Beyond the Fractured Boundary is an interactive site-based game that explores the fissures between digital and physical spaces. Against a backdrop of accelerated urbanization and fragmentation, it reexamines urban identity and the privatization of space. Players navigate a fractured city, redefining their sense of place and self.
Set in an era where physical space has lost its meaning and virtual spaces are increasingly fragmented, players collect fragments of the city, uncover symbols and desires, and experience the paradox of freedom and control in virtual realms. The game visualizes the changes in intangible spaces and the privatization of the physical, portraying traces of physical spaces alongside the fragmentation of societal structures.
Ultimately, it encourages players to reflect on their real-world position and identity, questioning power, bias, ideals, and reality. Despite its appearance of endless expansion, Beyond the Fractured Boundary challenges players to confront the flattening and fragmentation of their surroundings.
SQUARE OF REMEMBRANCE
In the game, the square is first map set as a place where fragments are gathered to restore a crumbling space. The fragments are traces that once held important memories, and the process of touching, restoring, and interacting with them is an attempt to slow down the passage of time, to go beyond mere reminiscences of the past, and to overcome the contemporary temporal crisis. The fragments are not just objects or data; they also contain power and political context. At the same time, they reflect today’s reality where culture is consumed like a museum collection, showing the ruins and artefacts left behind when rituals and symbols disappear.
The goal is for players to reflect on their own fragmented selves, and in doing so, to feel both uncomfortable and comforted in a space where ritualistic beliefs have collapsed.
Street of Fragments
This map of Città della Pieve, with its narrow alleys, explores the digital transformation of spatial textures through pixel-level decomposition and recombination. Surfaces, distorted in the digital realm, exist only as images, embodying desire akin to Anastasia in Invisible Cities.As development erases the past, the city becomes purely functional, and streets, once spaces of connection and life, gradually vanish. This work examines the disappearance of these vital spaces, reflecting on the loss of continuity and dwelling in the modern era.
Forgotten Quarter
Beneath the city lies a forgotten underground world, where players encounter traces of memory and confront the realities of class, rediscovering the shifting meanings of public and private spaces.

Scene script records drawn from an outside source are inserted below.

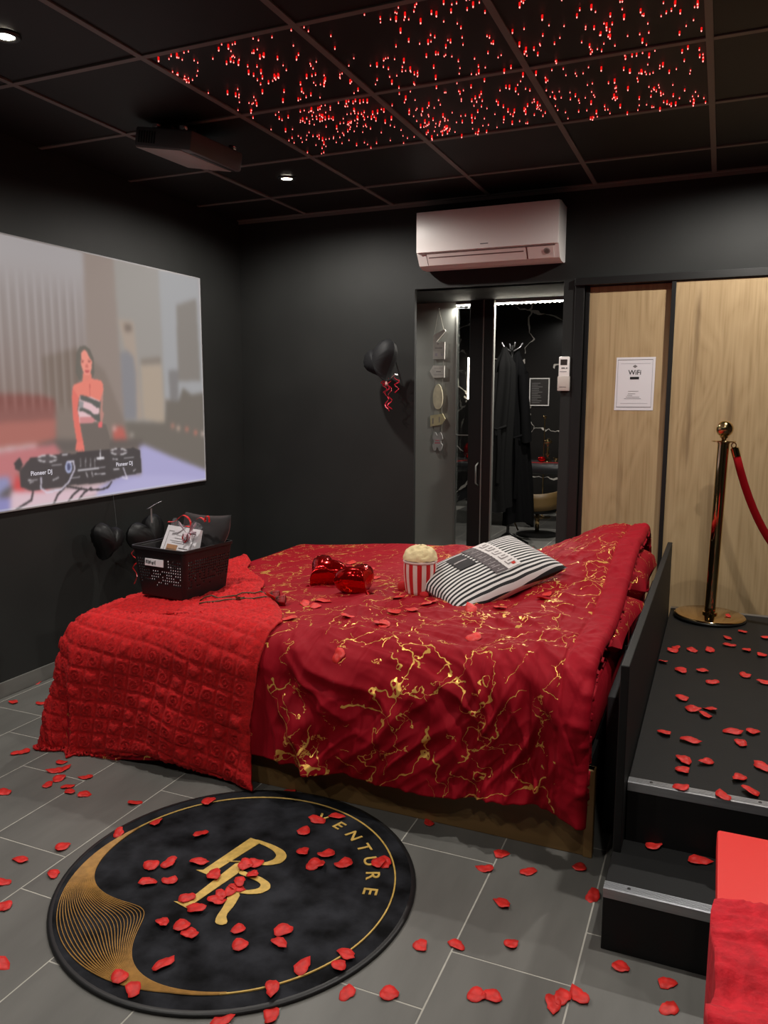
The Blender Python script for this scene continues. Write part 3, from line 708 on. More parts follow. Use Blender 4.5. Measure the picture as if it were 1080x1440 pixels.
rp = thing('barrier_rope', 'red velvet barrier rope hooked to the gold stanchion', 'rope', (.06, 3.97, 1.17))
A, B = Vector((.074, 3.965, 1.125)), Vector((.96, 3.81, 1.125))
pts = []
for k in range(41):
    t = k / 40; q = A.lerp(B, t); sag = math.cosh((t - .5) * 4.6) / math.cosh(2.3); q.z -= (1 - sag) * .70; pts.append(q)
MB().tube(pts, [.0175] * 41, 14).build('velvet_rope', m_velvet, rp, True)
for p0, p1 in ((pts[0], pts[1]), (pts[-1], pts[-2])):
    d = (p0 - p1).normalized()
    MB().tube([p0 - d * .012, p0 + d * .028, p0 + d * .034], [.019, .019, .012], 14).build('brass_cap', m_gold, rp, 'auto')
    e = p0 + d * .042
    MB().tube([e + Vector((.010 * math.cos(a), 0, .012 * math.sin(a))) for a in [2 * PI * i / 14 for i in range(15)]], .0028, 6).build('hook', m_gold, rp, True)

# red bench at the right foreground with plush cover
bn = thing('bench', 'flat red vinyl bench top at the right edge in front of the steps', 'bench', (.4, 1.2, 0))
MB().box(.042, .72, .55, 1.655, .455, .5, .006).build('top', m_vinyl, bn, 'auto')
for x in (.10, .66):
    for y in (.62, 1.58): MB().box(x - .02, x + .02, y - .02, y + .02, 0, .455, .003).build('leg', m_black, bn)
def cov(u, v):
    t = .50 + .875 * v; s = -.02 + .80 * u
    x = s; z = .520
    if s < .045: x = .036 - .004 * math.sin(t * 30); z = .520 - (.045 - s) * 3.2
    z += .022 * ridge(NO((s * 3, t * 11, 2))) + .012 * NO((s * 9, t * 9, 5)) + emboss(s, t) * .5
    y = t + .012 * NO((s * 14, 3, 3)) * v
    z -= .012 * sm(.975, 1, v)
    return (x - (.006 * NO((0, t * 16, 8)) if s < .045 else 0), y, z)
cv = MB().grid(cov, 150, 200).build('bench_cover', M('pinkish_red_plush', (196, 22, 38), .9, var=.2, vscale=50, bump=.5, bscale=120, sheen=.15), None, True, normals=False)
tag(cv, 'folded pinkish red plush blanket on the red bench at the right edge', 'blanket')
cv.modifiers.new('thick', 'SOLIDIFY').thickness = .006

# ================================================================ RUG
RC = (-1.204, 1.752); RRAD = .512
rg = thing('rug', 'round black plush rug with gold monogram and swirl in front of the bed', 'rug', (RC[0], RC[1], 0))
def rugf(u, v):
    a = 2 * PI * u; r = RRAD * .985 * v + .0005; x, y = r * math.cos(a), r * math.sin(a)
    return (x, y, .0095 + .0012 * NO((x * 9, y * 9, 1)) + .0007 * NO((x * 30, y * 30, 4)))
MB().grid(rugf, 96, 40, True).build('pile', m_rug, rg, True, False)
MB().lathe([(RRAD * .975, .0005), (RRAD * .995, .001), (RRAD, .004), (RRAD * .995, .009), (RRAD * .983, .0105), (RRAD * .972, .0102)], 96, lo=False, hi=False).build('bound_edge', m_rugedge, rg, True, False)
ZR = .0118
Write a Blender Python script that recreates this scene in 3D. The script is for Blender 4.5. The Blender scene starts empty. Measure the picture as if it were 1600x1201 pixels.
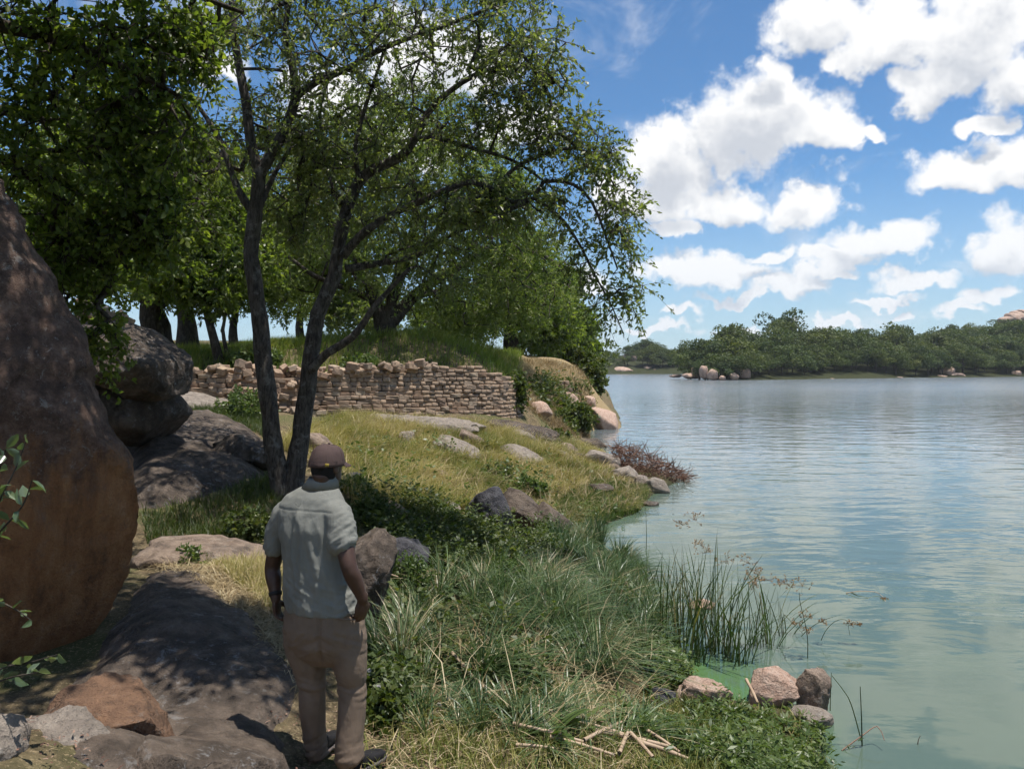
import bpy, bmesh, math, random
import numpy as np
from mathutils import Vector, Matrix, Euler, Quaternion

random.seed(7)
RNG = np.random.default_rng(11)
R = math.radians
SC = bpy.context.scene
COL = SC.collection
PI = math.pi

# ------------------------------------------------------------------ camera
FPX, HOR, CAMZ = 1200.0, 572.0, 3.0       # focal length and horizon row in photo pixels, eye height above the lake
cam_d = bpy.data.cameras.new('camera')
cam_d.sensor_width = 36.0
cam_d.lens = 36.0 * FPX / 1600.0
cam_d.shift_y = -(600.5 - HOR) / 1600.0
cam_d.clip_start = 0.05
cam_d.clip_end = 12000
cam = bpy.data.objects.new('camera', cam_d)
COL.objects.link(cam)
cam.location = (0, 0, CAMZ)
cam.rotation_euler = (R(90), 0, 0)
SC.camera = cam

# ------------------------------------------------------------------ light and exposure
SUN_DIR = Vector((0.22, -0.05, 0.97)).normalized()       # towards the sun
SUN_EL = math.asin(SUN_DIR.z)
SUN_AZ = math.atan2(SUN_DIR.x, SUN_DIR.y)
sun_d = bpy.data.lights.new('sun', 'SUN')
sun_d.energy = 5.0
sun_d.angle = R(0.53)
sun_d.color = (1.0, 0.95, 0.87)
sun = bpy.data.objects.new('sun', sun_d)
COL.objects.link(sun)
sun.rotation_euler = SUN_DIR.to_track_quat('Z', 'Y').to_euler()
SC.view_settings.view_transform = 'Standard'
SC.view_settings.look = 'None'
SC.view_settings.exposure = 0.42
SC.view_settings.gamma = 1.0
SC.view_settings.use_curve_mapping = False
cy = SC.cycles
cy.use_denoising = True
cy.use_adaptive_sampling = True
cy.adaptive_threshold = 0.025
cy.adaptive_min_samples = 12
cy.max_bounces = 8
cy.diffuse_bounces = 5
cy.glossy_bounces = 3
cy.transmission_bounces = 4
cy.transparent_max_bounces = 6
cy.caustics_reflective = False
cy.caustics_refractive = False
cy.sample_clamp_indirect = 6.0


class G:
    """tiny shorthand for node trees"""
    def __init__(self, tree):
        self.t = tree
    def n(self, typ, **kw):
        nd = self.t.nodes.new(typ)
        for k, v in kw.items():
            setattr(nd, k, v)
        return nd
    def put(self, sock, v):
        if isinstance(v, bpy.types.NodeSocket):
            self.t.links.new(v, sock)
        elif v is not None:
            sock.default_value = v
    def m(self, op, a, b=None, c=None, clamp=False):
        nd = self.n('ShaderNodeMath', operation=op, use_clamp=clamp)
        for i, v in enumerate((a, b, c)):
            if v is not None:
                self.put(nd.inputs[i], v)
        return nd.outputs[0]
    def vm(self, op, a, b=None, out=0):
        nd = self.n('ShaderNodeVectorMath', operation=op)
        self.put(nd.inputs[0], a)
        if b is not None:
            self.put(nd.inputs[3 if op == 'SCALE' else 1], b)
        return nd.outputs[out]
    def noise(self, vec, scale, detail=4, rough=0.55, dist=0.0, out=0, lac=2.0):
        nd = self.n('ShaderNodeTexNoise')
        self.put(nd.inputs['Vector'], vec)
        nd.inputs['Scale'].default_value = scale
        nd.inputs['Detail'].default_value = detail
        nd.inputs['Roughness'].default_value = rough
        nd.inputs['Distortion'].default_value = dist
        nd.inputs['Lacunarity'].default_value = lac
        return nd.outputs[out]
    def vor(self, vec, scale, feature='F1', out=0, rnd=1.0):
        nd = self.n('ShaderNodeTexVoronoi', feature=feature)
        self.put(nd.inputs['Vector'], vec)
        nd.inputs['Scale'].default_value = scale
        nd.inputs['Randomness'].default_value = rnd
        return nd.outputs[out]
    def sm(self, v, lo, hi, a=0.0, b=1.0):
        nd = self.n('ShaderNodeMapRange', interpolation_type='SMOOTHSTEP')
        self.put(nd.inputs[0], v)
        for i, x in zip((1, 2, 3, 4), (lo, hi, a, b)):
            self.put(nd.inputs[i], x)
        return nd.outputs[0]
    def mix(self, f, a, b, blend='MIX'):
        nd = self.n('ShaderNodeMix', data_type='RGBA', blend_type=blend)
        self.put(nd.inputs[0], f)
        for s, v in ((nd.inputs[6], a), (nd.inputs[7], b)):
            if isinstance(v, (tuple, list)):
                v = tuple(v) + (1,) if len(v) == 3 else v
            self.put(s, v)
        return nd.outputs[2]
    def ramp(self, f, stops):
        nd = self.n('ShaderNodeValToRGB')
        cr = nd.color_ramp
        while len(cr.elements) < len(stops):
            cr.elements.new(0.5)
        for e, (p, c) in zip(cr.elements, stops):
            e.position = p
            e.color = tuple(c) + (1,)
        self.put(nd.inputs[0], f)
        return nd.outputs[0]
    def xyz(self, v):
        nd = self.n('ShaderNodeSeparateXYZ')
        self.put(nd.inputs[0], v)
        return nd.outputs
    def comb(self, x, y, z):
        nd = self.n('ShaderNodeCombineXYZ')
        for i, v in enumerate((x, y, z)):
            self.put(nd.inputs[i], v)
        return nd.outputs[0]


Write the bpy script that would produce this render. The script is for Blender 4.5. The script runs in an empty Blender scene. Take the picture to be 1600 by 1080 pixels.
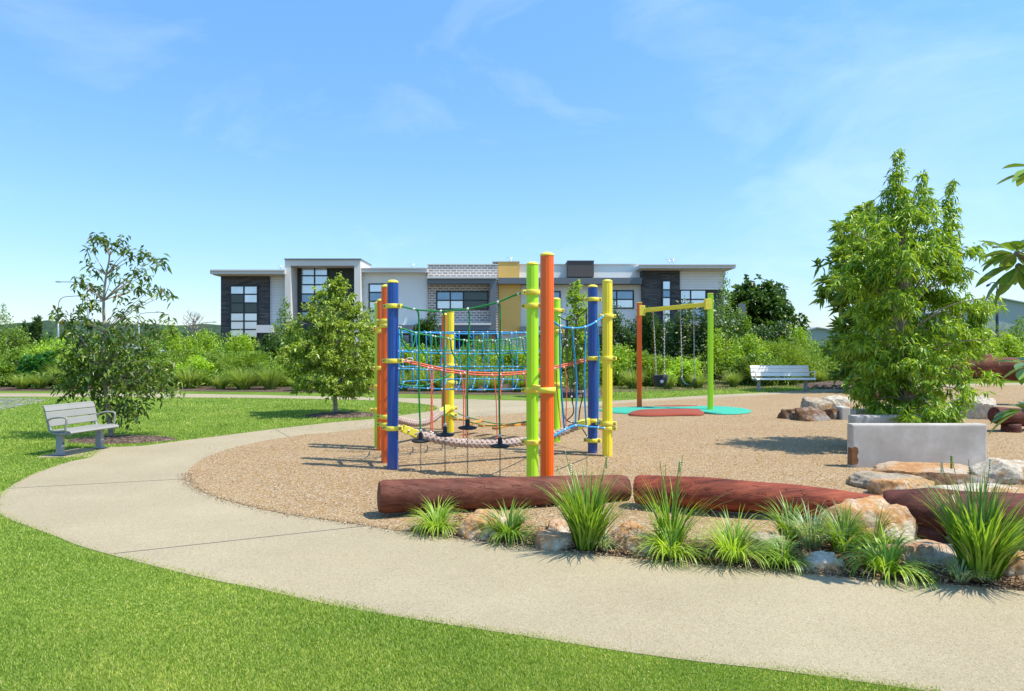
import bpy, bmesh, math, random
import numpy as np
from mathutils import Vector, Matrix, noise
from mathutils.geometry import tessellate_polygon
S = bpy.context.scene; C = S.collection
R = math.radians; PI = math.pi
# ---------------------------------------------------------------- camera
cam = bpy.data.cameras.new('camera'); co = bpy.data.objects.new('camera', cam); C.objects.link(co)
cam.sensor_width = 36; cam.lens = 24; cam.clip_start = 0.05; cam.clip_end = 5000
H = 1.6
co.location = (0, 0, H); co.rotation_euler = (R(90), 0, 0)
S.camera = co
FP = 1600 * 24 / 36.0
# ---------------------------------------------------------------- light
SUN_EL, SUN_AZ = 62, -17          # degrees; azimuth from +X, negative is on the camera's side
sd = Vector((math.cos(R(SUN_EL)) * math.cos(R(SUN_AZ)), math.cos(R(SUN_EL)) * math.sin(R(SUN_AZ)), math.sin(R(SUN_EL))))
sl = bpy.data.lights.new('sun', 'SUN'); so = bpy.data.objects.new('sun', sl); C.objects.link(so)
sl.energy = 4.0; sl.angle = R(0.5); sl.color = (1, .955, .88)
so.rotation_euler = sd.to_track_quat('Z', 'Y').to_euler(); so.location = sd * 60
w = bpy.data.worlds.new('World'); S.world = w; w.use_nodes = True
nt = w.node_tree; N = nt.nodes; L = nt.links
N.clear()
out = N.new('ShaderNodeOutputWorld'); bg = N.new('ShaderNodeBackground'); sky = N.new('ShaderNodeTexSky')
sky.sky_type = 'NISHITA'; sky.sun_disc = False; sky.sun_elevation = R(SUN_EL); sky.sun_rotation = R(90 - SUN_AZ)
sky.air_density = 1.0; sky.dust_density = 0.3; sky.ozone_density = 1.6; sky.altitude = 30
bg.inputs[1].default_value = 0.15
tc = N.new('ShaderNodeTexCoord'); mp = N.new('ShaderNodeMapping'); mp.inputs['Scale'].default_value = (1.5, 1.5, 3.0)
mp.inputs['Location'].default_value = (7.3, 2.4, .9); mp.inputs['Rotation'].default_value = (0, R(-18), 0)
n1 = N.new('ShaderNodeTexNoise'); n1.inputs['Scale'].default_value = 2.3; n1.inputs['Detail'].default_value = 9; n1.inputs['Roughness'].default_value = .58
n1.inputs['Distortion'].default_value = .5
vd = N.new('ShaderNodeVectorMath'); vd.operation = 'DOT_PRODUCT'; vd.inputs[1].default_value = (.53, .83, .14); L.new(tc.outputs['Generated'], vd.inputs[0])
hr = N.new('ShaderNodeMapRange'); hr.interpolation_type = 'SMOOTHSTEP'; hr.inputs['From Min'].default_value = .93; hr.inputs['From Max'].default_value = 1.0; hr.inputs['To Max'].default_value = .20; L.new(vd.outputs['Value'], hr.inputs['Value'])
ad = N.new('ShaderNodeMath'); ad.operation = 'ADD'; L.new(n1.outputs[0], ad.inputs[0]); L.new(hr.outputs[0], ad.inputs[1])
rp = N.new('ShaderNodeValToRGB'); rp.color_ramp.elements[0].position = .57; rp.color_ramp.elements[1].position = .80
rp.color_ramp.elements[1].color = (.14, .14, .14, 1)
mx = N.new('ShaderNodeMixRGB'); mx.inputs[2].default_value = (6.6, 7.1, 7.6, 1)
L.new(tc.outputs['Generated'], mp.inputs[0]); L.new(mp.outputs[0], n1.inputs['Vector']); L.new(ad.outputs[0], rp.inputs[0])
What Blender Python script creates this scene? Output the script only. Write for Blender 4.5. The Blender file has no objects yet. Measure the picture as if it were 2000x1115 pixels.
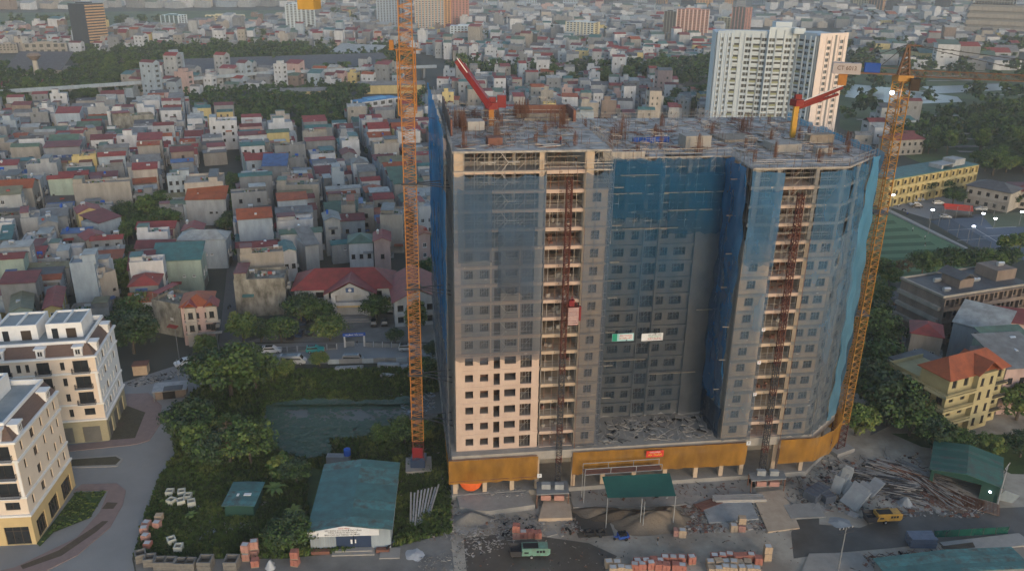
import bpy, math, random
import numpy as np
from mathutils import Vector
S = bpy.context.scene
col = S.collection
rnd = random.Random(7)
PI = math.pi
# ---------------------------------------------------------------- camera
FPX, CAM_H = 1633.0, 92.0
PITCH = math.radians(21.3); ROLL = math.atan2(-64, 4185)
cd = bpy.data.cameras.new('camera'); cam = bpy.data.objects.new('camera', cd); col.objects.link(cam)
cd.sensor_width = 36.0; cd.lens = FPX/2000*36; cd.clip_start = 1; cd.clip_end = 20000
from mathutils import Matrix
cam.matrix_world = Matrix.Translation((0, 0, CAM_H)) @ Matrix.Rotation(PI/2-PITCH, 4, 'X') @ Matrix.Rotation(-ROLL, 4, 'Z')
S.camera = cam
# ---------------------------------------------------------------- world, sun, exposure
SUN_AZ = math.radians(156); SUN_EL = math.radians(13)
w = bpy.data.worlds.new('World'); S.world = w; w.use_nodes = True
nt = w.node_tree; bg = nt.nodes['Background']
sky = nt.nodes.new('ShaderNodeTexSky'); sky.sky_type = 'NISHITA'; sky.sun_disc = False
sky.sun_elevation = SUN_EL; sky.sun_rotation = SUN_AZ; sky.air_density = 1.0; sky.dust_density = 1.0; sky.ozone_density = 1.0
nt.links.new(sky.outputs[0], bg.inputs[0]); bg.inputs[1].default_value = 0.15
sl = bpy.data.lights.new('sun', 'SUN'); sl.energy = 0.52; sl.angle = math.radians(14); sl.color = (1.0, 0.83, 0.70)
so = bpy.data.objects.new('sun', sl); col.objects.link(so)
sd = Vector((math.sin(SUN_AZ)*math.cos(SUN_EL), math.cos(SUN_AZ)*math.cos(SUN_EL), math.sin(SUN_EL)))
so.rotation_euler = sd.to_track_quat('Z', 'Y').to_euler(); so.location = (60, -200, 150)
S.view_settings.view_transform = 'Standard'; S.view_settings.look = 'None'; S.view_settings.gamma = 1.0
S.view_settings.use_curve_mapping = False; S.view_settings.exposure = 0.76
S.render.engine = 'CYCLES'
S.cycles.max_bounces = 6; S.cycles.diffuse_bounces = 2; S.cycles.glossy_bounces = 2; S.cycles.transmission_bounces = 3
S.cycles.transparent_max_bounces = 12; S.cycles.volume_bounces = 1; S.cycles.use_denoising = True; S.cycles.denoising_prefilter = 'ACCURATE'
S.cycles.volume_step_rate = 10; S.cycles.volume_max_steps = 32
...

Underground spaces, once shelters, residences, or labor sites, have transformed into symbols of luxury, reflecting changing social dynamics.
As public spaces disappear and private spaces are isolated by market logic, the city’s surface may seem glamorous, but its core reveals a web of chaos sustaining its existence. These underground layers serve as vital clues, exposing the fragmentation and inequalities produced by urbanization and redevelopment.
THE FORTRESS
Città della Pieve, historically fortified, embodies its essence in the Rocca dei Perugini. Once a defensive stronghold for Perugian soldiers, now a tourist site, the fortress symbolizes the tension between the “visible and invisible,” reminiscent of the cities in Italo Calvino’s Invisible Cities. Calvino merges the city’s memories with its structures, transforming them into vessels of narrative. The Rocca’s walls, like Zaira in Invisible Cities, hold layers of time, reflecting the intertwining of human presence and space, as in Calvino’s Fedra, where stories and marks shape the terrain. “The city, through its own changes, merely repeats hidden symbols to sustain itself, reminding us that we are simply remembering the memory of the city.”.
The Garden of Ruins
This place serves as the final map where the city’s nature has been restored, a process that confirms the reproduced reality. Oratory of Santa Maria dei Bianchi’s Adorazione dei Magisy symbolizes past glory, while the Garden of Ruins presents the possibility of recovery and reconstruction, looking toward the present and future. At the same time, just as cultural objects in a capitalist society lose their power when there is no longer a fresh perspective to view them, the goal is to free ourselves from the “fatal abstractions” that created the “ideologies of the past” through a process that liberates the mediators within the painting.